As inflation worsens, middle and lower-income Americans are set to suffer most. A study from the Washington Post found that low-income households tend to spend a greater share of their income than high-income earners in almost all of the categories where prices are increasing most quickly.

Now, economists are warning that the United States could slip into a recession next year, creating fertile ground for a new wave of populist candidates to upend American politics. According to a paper from the Federal Reserve Bank of Dallas in 2014, income inequality and political polarization are mutually reinforcing. The most likely explanations for this relationship are that income inequality may weaken our sense of shared destiny, increase the political influence of the most wealthy, and foster a sense that political opponents don’t have other Americans’ best interest at heart.

And it’s not just American politics that could be radicalized by moderate politicians failing to curtail these economic trends. According to a recent report from the World Bank, global economic growth is set to halve from 5.7 percent last year to just 2.9 percent in 2022. Exacerbated by the war in Ukraine, trade disruptions, and ballooning national debts, the world faces a serious risk of stagflation—or stagnant economic growth in an inflationary environment—which renders stimulus efforts from national banks self-defeating. The potential anti-democratic backlash would be worst in the countries hit hardest.

No Time for Inaction

Americans’ perception of the economy in the new Wall Street Journal-NORC poll spells bad news for how an economic downturn could radicalize our politics, but another question shows how it’s already playing out. When asked whether people like them have a good chance of getting ahead in America, respondents were more negative than they ever have been before, dating back to 1987.

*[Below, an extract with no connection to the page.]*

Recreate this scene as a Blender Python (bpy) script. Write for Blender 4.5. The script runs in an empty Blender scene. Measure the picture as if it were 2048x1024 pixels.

Poll results from the question: do you agree or disagree that people like you and your family have a good chance of improving your standard of living the way things are in America?

 

The American dream is under threat, and to many Americans, it’s in its death throes. The crisis is here, and moderates have failed to find a broad economic message that can counter populists’ anti-elite appeal. While the economy was expanding, we could defer that answer for a while. But now with rising inflation and the threat of a broader economic recession, moderates’ time to find a solution may be running out.